According to Mark Lynch of M&A advisory Oghma Partners, a strong sales trajectory, the potential for margin improvement and branded or specialist positioning are important for buyers.

"What is clear from our perspective as M&A advisors is that there is no shortage of interested buyers for businesses with a good top line growth story, improving or satisfactory margins and a branded positioning or specialist position," he wrote in a review of M&A activity through the beginning of this year. "However, in a number of sub-sectors where returns are sub-optimal and private-label rather than brand is the order of the day, the appetite for assets is less robust."

While many small but high-growth takeover targets deliver on top line potential, their margin structure is frequently well below that of the 'big food' manufacturers. With the mega deals such as Kraft-Heinz placing significant pressure on the food sector as a whole to deliver stronger margins, the synergistic potential of smaller bolt-on acquisitions as they are integrated into larger corporate structures is certainly front of mind. Strategic portfolio optimisation is key.

Indeed, according to EY's barometer, almost half of respondents – 42% are elevating cost reduction and improved margins on the boardroom agenda.

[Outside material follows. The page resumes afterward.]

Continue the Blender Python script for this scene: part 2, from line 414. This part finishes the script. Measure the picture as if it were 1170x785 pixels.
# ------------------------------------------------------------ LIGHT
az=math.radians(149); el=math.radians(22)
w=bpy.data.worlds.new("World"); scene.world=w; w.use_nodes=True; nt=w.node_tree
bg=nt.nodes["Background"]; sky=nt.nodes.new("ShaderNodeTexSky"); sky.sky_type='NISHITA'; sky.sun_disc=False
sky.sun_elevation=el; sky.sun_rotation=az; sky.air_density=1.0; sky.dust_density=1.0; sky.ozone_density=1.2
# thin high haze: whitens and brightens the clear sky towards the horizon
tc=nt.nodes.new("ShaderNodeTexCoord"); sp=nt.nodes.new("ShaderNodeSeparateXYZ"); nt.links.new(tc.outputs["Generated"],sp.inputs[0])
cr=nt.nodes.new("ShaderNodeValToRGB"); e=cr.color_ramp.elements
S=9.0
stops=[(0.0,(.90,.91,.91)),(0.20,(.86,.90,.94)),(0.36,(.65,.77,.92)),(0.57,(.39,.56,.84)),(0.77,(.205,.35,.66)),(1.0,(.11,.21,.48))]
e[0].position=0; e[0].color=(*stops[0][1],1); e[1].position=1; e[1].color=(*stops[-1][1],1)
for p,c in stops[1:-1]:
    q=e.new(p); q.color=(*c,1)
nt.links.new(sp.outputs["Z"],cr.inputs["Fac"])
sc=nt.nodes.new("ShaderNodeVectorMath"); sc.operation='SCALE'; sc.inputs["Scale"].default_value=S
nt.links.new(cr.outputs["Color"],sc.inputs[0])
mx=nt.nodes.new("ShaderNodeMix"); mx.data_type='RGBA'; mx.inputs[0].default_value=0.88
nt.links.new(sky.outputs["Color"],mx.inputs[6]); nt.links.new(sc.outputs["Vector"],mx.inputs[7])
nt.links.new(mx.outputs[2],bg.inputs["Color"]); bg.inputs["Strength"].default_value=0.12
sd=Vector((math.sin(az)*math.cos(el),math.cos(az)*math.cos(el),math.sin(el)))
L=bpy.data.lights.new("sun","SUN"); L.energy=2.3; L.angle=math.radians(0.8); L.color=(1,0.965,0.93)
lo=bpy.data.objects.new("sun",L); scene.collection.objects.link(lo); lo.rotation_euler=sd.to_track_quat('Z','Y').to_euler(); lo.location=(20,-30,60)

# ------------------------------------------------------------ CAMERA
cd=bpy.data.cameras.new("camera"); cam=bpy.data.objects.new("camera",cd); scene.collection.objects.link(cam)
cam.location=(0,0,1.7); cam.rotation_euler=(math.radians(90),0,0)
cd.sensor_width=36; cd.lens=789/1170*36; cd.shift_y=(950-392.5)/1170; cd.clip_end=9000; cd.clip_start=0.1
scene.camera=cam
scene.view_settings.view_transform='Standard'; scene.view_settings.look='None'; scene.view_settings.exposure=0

Stemler says: "Achieving the right balance for profitable growth is still the main focus for the consumer products and retail sector. Companies are seeking to create value and are pursuing mergers both to improve their bottom line by cutting costs, and also to grow their top line in a low-growth environment through portfolio optimisation."

Packaged food makers in developed markets have woken up to a reality where they have lost consumer relevance. They tried to put a finger in the dyke only to discover the flood gates have opened. For this reason, M&A activity over the next year could well focus on bolstering the presence of the big food corporations in their largest markets as well as expanding in key emerging markets.

EY found 44% of respondents are focusing their M&A efforts on existing markets and, according to the Barometer, the UK, China, Australia, India and the US are the top five countries for M&A activity.